DATA FOR THIS TASK:
[BEGIN]

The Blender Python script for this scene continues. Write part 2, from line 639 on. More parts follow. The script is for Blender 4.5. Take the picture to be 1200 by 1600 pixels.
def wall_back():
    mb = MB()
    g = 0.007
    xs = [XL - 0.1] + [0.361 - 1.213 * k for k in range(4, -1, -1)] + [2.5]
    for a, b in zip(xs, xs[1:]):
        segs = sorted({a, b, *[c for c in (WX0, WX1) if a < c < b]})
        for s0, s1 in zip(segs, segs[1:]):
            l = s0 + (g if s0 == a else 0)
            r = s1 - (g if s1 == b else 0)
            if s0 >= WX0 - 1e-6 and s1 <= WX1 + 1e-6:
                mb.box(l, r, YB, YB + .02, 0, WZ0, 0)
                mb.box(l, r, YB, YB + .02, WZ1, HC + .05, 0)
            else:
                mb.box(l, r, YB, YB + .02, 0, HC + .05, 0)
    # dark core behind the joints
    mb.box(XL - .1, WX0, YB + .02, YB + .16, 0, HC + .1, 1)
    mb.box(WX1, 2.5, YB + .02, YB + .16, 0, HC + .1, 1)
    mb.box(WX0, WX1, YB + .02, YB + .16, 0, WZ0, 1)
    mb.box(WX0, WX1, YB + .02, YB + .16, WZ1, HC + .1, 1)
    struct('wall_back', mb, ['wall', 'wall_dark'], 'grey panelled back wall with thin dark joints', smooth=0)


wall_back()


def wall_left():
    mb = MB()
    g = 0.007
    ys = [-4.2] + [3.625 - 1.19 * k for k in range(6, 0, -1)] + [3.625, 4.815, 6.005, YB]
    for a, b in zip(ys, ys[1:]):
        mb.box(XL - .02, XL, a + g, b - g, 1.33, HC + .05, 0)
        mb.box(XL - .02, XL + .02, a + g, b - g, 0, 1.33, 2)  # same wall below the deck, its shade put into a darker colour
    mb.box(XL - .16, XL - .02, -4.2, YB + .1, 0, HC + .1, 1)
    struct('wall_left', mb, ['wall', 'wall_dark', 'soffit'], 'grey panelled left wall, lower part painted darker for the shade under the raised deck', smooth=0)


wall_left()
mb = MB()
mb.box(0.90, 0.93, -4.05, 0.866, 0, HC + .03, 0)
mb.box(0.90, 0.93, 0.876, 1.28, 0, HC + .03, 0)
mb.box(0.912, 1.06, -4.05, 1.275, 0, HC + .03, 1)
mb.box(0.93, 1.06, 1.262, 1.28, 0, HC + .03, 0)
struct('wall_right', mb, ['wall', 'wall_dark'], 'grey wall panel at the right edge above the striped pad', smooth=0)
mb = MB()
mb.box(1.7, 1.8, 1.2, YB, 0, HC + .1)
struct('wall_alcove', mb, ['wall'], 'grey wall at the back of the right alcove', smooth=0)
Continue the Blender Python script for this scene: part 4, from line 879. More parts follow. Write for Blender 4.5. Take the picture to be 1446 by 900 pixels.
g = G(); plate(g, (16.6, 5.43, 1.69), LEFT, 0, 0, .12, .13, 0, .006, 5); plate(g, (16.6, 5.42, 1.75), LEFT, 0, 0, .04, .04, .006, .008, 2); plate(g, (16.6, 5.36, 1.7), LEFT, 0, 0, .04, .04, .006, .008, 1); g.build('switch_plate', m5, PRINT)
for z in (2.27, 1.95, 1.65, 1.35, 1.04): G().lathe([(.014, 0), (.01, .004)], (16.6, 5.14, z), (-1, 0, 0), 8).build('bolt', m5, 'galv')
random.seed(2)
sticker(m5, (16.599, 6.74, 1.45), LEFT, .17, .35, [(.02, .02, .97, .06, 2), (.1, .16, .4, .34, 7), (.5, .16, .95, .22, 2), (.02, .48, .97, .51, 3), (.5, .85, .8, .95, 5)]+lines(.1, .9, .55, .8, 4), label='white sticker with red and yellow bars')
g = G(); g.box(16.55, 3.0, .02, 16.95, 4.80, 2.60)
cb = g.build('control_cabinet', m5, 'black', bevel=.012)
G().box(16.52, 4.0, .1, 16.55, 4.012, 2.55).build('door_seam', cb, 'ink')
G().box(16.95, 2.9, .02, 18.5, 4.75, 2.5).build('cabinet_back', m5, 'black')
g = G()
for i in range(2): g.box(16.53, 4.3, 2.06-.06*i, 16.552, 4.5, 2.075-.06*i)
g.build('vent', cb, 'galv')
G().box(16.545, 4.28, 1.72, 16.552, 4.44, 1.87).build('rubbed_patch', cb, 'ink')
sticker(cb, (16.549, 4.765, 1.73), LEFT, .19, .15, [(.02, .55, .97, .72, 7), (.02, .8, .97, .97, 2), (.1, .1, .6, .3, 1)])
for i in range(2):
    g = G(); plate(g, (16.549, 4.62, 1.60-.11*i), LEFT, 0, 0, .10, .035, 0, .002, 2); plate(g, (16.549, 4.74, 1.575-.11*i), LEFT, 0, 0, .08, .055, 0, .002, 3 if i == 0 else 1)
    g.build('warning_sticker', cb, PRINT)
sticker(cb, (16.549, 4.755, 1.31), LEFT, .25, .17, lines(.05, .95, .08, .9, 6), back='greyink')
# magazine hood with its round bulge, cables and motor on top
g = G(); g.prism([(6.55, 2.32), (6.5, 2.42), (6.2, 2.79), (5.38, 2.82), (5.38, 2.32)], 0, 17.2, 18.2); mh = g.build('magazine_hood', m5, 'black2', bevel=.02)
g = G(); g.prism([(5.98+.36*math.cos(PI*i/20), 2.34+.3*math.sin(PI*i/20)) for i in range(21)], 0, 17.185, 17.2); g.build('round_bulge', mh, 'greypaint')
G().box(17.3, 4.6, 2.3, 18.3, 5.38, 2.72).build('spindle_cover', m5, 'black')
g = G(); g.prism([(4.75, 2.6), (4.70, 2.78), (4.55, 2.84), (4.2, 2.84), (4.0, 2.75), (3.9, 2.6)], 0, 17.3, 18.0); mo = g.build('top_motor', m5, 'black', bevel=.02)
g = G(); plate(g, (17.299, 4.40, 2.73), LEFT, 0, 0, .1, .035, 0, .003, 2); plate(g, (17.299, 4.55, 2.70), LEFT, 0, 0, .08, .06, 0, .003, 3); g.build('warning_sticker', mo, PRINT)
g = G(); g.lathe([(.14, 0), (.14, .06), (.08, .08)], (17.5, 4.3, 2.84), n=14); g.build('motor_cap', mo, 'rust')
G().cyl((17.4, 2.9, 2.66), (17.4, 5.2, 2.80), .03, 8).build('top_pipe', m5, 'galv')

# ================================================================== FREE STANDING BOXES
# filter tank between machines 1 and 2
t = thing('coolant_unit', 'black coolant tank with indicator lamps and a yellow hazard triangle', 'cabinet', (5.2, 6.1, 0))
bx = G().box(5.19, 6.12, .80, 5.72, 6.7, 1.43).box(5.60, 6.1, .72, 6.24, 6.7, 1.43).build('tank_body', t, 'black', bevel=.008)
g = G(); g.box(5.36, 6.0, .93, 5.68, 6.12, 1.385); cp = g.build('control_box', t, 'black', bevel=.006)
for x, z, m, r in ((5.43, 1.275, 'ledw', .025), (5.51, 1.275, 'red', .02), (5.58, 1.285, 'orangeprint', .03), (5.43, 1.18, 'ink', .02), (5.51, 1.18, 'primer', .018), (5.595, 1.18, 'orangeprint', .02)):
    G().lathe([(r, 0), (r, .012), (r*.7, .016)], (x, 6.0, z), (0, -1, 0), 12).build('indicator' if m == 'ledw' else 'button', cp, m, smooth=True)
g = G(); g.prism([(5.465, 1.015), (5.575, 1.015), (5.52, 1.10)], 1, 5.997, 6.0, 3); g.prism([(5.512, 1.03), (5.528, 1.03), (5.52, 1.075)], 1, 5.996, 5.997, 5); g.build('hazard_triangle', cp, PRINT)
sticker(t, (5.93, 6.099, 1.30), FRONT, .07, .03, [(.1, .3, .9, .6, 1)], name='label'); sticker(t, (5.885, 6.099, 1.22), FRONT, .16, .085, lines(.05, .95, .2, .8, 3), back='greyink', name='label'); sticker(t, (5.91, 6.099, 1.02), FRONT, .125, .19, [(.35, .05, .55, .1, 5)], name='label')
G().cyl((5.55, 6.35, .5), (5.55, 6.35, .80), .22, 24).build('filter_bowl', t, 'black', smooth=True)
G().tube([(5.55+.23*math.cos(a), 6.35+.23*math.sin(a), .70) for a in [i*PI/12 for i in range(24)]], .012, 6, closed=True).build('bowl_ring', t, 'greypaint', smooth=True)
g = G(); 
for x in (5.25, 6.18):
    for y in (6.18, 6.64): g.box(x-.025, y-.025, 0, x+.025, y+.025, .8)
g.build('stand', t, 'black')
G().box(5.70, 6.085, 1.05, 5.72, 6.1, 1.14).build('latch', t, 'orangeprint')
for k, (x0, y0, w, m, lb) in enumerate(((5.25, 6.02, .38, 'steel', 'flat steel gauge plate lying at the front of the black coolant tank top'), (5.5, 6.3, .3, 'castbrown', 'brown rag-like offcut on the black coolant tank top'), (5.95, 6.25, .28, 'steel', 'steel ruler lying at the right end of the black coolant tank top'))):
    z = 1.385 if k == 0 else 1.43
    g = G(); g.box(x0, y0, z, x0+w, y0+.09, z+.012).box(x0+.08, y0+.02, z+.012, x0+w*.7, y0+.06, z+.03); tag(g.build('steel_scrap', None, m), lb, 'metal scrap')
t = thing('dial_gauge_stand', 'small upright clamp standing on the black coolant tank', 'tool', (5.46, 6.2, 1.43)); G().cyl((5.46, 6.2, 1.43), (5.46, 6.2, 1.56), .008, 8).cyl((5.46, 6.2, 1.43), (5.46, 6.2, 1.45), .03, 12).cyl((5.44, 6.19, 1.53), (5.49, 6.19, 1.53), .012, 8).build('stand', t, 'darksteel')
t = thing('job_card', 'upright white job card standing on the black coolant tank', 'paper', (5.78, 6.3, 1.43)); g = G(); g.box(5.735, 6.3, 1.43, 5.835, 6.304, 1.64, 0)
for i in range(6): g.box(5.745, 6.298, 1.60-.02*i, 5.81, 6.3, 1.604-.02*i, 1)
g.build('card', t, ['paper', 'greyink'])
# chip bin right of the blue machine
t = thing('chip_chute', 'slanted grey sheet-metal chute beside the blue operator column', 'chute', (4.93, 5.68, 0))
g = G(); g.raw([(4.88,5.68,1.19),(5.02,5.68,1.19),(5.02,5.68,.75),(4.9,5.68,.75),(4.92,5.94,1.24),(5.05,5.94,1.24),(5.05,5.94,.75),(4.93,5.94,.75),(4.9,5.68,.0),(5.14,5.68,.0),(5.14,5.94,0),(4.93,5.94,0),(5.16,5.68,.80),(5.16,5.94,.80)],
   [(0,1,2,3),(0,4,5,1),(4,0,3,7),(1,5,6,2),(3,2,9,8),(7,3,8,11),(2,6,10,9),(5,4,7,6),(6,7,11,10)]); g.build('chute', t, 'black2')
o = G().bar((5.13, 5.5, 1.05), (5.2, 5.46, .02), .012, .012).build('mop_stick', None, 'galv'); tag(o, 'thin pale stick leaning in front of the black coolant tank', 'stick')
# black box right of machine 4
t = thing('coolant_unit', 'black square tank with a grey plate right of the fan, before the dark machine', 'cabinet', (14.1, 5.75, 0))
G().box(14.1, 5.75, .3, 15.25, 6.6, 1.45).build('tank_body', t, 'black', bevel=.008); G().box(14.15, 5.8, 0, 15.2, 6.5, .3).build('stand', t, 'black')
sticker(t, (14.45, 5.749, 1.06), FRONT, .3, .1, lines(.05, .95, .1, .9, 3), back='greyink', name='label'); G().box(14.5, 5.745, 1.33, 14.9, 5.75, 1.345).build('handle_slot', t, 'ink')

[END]
[BEGIN]

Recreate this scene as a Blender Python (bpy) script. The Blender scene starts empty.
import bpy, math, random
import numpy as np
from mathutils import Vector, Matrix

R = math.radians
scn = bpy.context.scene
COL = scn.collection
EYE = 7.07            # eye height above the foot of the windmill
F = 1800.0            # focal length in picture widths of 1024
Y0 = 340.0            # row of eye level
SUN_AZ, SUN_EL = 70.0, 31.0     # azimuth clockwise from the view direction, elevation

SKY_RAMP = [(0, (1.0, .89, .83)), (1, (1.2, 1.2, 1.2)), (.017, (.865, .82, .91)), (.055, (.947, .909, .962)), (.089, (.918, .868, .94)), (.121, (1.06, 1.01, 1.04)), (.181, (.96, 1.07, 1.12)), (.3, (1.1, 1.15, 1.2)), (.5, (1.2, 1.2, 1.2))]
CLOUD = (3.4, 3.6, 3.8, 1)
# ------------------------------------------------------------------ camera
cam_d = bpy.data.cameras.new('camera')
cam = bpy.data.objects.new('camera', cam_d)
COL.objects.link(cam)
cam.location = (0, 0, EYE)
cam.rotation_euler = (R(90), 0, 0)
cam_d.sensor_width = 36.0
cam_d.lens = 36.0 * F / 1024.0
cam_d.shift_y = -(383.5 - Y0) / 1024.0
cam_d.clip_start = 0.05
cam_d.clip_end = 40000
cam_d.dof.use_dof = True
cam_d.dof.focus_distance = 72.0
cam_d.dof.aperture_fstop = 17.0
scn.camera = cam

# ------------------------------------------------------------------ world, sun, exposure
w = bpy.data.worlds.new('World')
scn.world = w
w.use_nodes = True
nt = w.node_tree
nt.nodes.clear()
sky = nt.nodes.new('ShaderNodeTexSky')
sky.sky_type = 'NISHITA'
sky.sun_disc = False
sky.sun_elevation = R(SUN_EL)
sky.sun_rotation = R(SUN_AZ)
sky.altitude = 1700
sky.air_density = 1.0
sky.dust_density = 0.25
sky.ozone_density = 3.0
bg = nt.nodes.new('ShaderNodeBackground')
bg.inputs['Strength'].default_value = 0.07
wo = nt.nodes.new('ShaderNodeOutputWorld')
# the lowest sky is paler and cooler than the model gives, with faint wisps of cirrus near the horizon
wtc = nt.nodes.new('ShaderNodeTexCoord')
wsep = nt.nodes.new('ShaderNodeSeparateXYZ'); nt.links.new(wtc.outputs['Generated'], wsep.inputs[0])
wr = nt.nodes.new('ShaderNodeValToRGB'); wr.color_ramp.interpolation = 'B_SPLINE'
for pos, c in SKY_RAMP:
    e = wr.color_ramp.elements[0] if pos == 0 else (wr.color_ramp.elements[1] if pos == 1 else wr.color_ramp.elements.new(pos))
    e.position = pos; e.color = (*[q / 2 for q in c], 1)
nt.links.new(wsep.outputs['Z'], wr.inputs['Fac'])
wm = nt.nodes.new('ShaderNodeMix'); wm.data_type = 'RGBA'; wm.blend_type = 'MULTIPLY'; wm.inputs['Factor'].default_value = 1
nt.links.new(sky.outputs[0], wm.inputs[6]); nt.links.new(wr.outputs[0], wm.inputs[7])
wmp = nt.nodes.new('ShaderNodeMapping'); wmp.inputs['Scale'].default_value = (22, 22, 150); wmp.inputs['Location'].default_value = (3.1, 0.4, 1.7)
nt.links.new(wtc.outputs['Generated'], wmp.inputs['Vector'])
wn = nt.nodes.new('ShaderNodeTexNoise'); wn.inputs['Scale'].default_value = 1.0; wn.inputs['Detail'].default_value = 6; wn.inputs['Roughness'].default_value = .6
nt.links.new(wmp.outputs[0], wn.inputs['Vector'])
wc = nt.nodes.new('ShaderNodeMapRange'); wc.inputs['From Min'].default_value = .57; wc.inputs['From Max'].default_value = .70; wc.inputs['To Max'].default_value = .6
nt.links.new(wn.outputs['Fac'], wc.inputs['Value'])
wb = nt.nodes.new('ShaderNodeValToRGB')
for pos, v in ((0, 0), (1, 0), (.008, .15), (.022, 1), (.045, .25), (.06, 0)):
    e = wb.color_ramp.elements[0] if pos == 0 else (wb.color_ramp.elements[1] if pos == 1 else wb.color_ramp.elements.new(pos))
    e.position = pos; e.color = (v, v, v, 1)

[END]

EXERCISE REQUIREMENTS:
Take the line containing "Recreate this scene" and the line containing "scn.camera = cam". Write out both and all lines between, exactly, and nothing more.

ANSWER FOR THIS EXERCISE:
Recreate this scene as a Blender Python (bpy) script. The Blender scene starts empty.
import bpy, math, random
import numpy as np
from mathutils import Vector, Matrix

R = math.radians
scn = bpy.context.scene
COL = scn.collection
EYE = 7.07            # eye height above the foot of the windmill
F = 1800.0            # focal length in picture widths of 1024
Y0 = 340.0            # row of eye level
SUN_AZ, SUN_EL = 70.0, 31.0     # azimuth clockwise from the view direction, elevation

SKY_RAMP = [(0, (1.0, .89, .83)), (1, (1.2, 1.2, 1.2)), (.017, (.865, .82, .91)), (.055, (.947, .909, .962)), (.089, (.918, .868, .94)), (.121, (1.06, 1.01, 1.04)), (.181, (.96, 1.07, 1.12)), (.3, (1.1, 1.15, 1.2)), (.5, (1.2, 1.2, 1.2))]
CLOUD = (3.4, 3.6, 3.8, 1)
# ------------------------------------------------------------------ camera
cam_d = bpy.data.cameras.new('camera')
cam = bpy.data.objects.new('camera', cam_d)
COL.objects.link(cam)
cam.location = (0, 0, EYE)
cam.rotation_euler = (R(90), 0, 0)
cam_d.sensor_width = 36.0
cam_d.lens = 36.0 * F / 1024.0
cam_d.shift_y = -(383.5 - Y0) / 1024.0
cam_d.clip_start = 0.05
cam_d.clip_end = 40000
cam_d.dof.use_dof = True
cam_d.dof.focus_distance = 72.0
cam_d.dof.aperture_fstop = 17.0
scn.camera = cam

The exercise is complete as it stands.